マニフェスト大賞に応募する中で、活動の原点を振り返る時間を大切に
マニフェスト大賞に応募した動機は、「もっと多くの人にこの問題を知ってもらいたい」という気持ちからである。多胎児家庭は当事者となる家庭が非常に少なく、当事者とその周囲だけがこの課題を訴えても、世の中に広く周知され、制度創設に至る事は非常に困難だ。個々の自治体で多胎児家庭への支援を創設・拡充という動きにつながることを期待したい。
また、応募資料を作る中で、自分たちのこれまでの活動を振り返る時間を持ち、なぜこの問題を解決したいのか、原点の気持ちを再確認できた。
1/100というマイノリティであるがゆえに、いろいろな社会制度から弾かれ、様々な困難を社会から押し付けられている親たち。

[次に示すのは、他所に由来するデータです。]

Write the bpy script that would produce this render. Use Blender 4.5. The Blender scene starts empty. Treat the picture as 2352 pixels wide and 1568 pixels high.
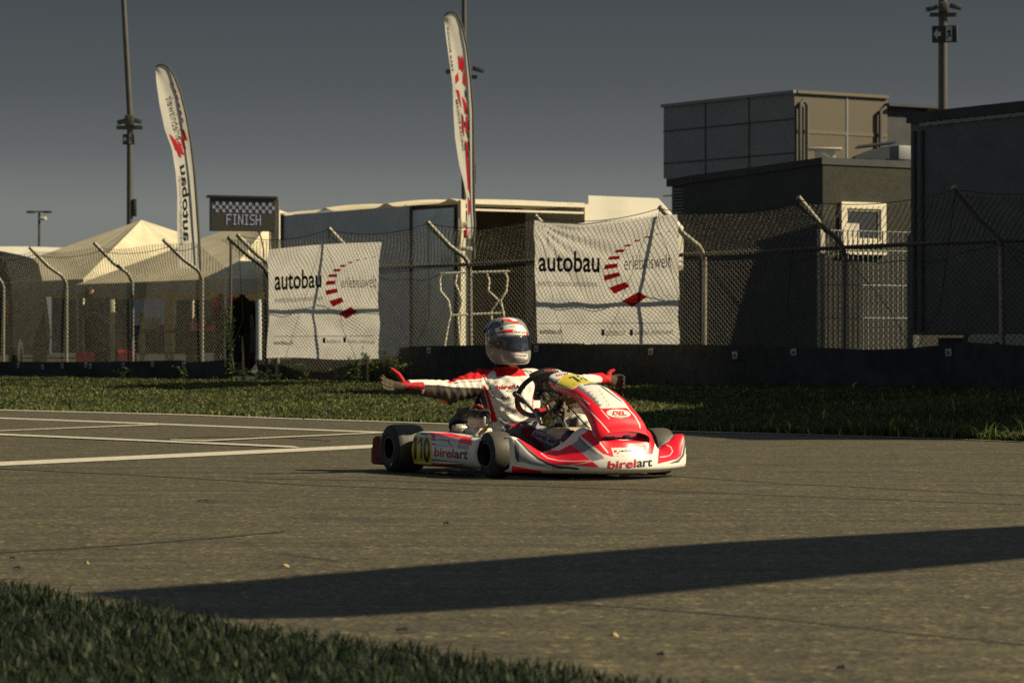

だが、マイノリティに光があたり、配慮される社会は、実は全体にとって優しい社会につながるはずだ。
駅のエレベーター配置が進めば、高齢者や足の不自由な人が使いやすい駅になる。窓口に行きにくい家庭のために行政のサービスのIT化が進めば、皆の手間が省ける。乗り物への乗降に時間がかかる人を暖かく見守れるような社会は、きっと他者に思いやりの溢れる社会のはずだ。
生きていれば誰だって、何かの事情でマイノリティになる可能性があり、その時に「それは無理ですね。諦めてください」と切り捨てる社会か。「そっか、大変だね。一緒に考えて、変えていこうよ」と言える社会か。私は絶対に後者の社会でありたい。そういった認識を一人ひとりが持つことで、社会がアップデートされていくはずなのだ。
マニフェスト大賞の受賞までの道のりで、そういった原点の気持ちを再確認ができたことが、実は受賞と同じくらい、私にとっては大切なことだった。今年のマニフェスト大賞に応募される方も、自分たちの思いの原点を振り返るという時間を大切にしていただきたいなと思う。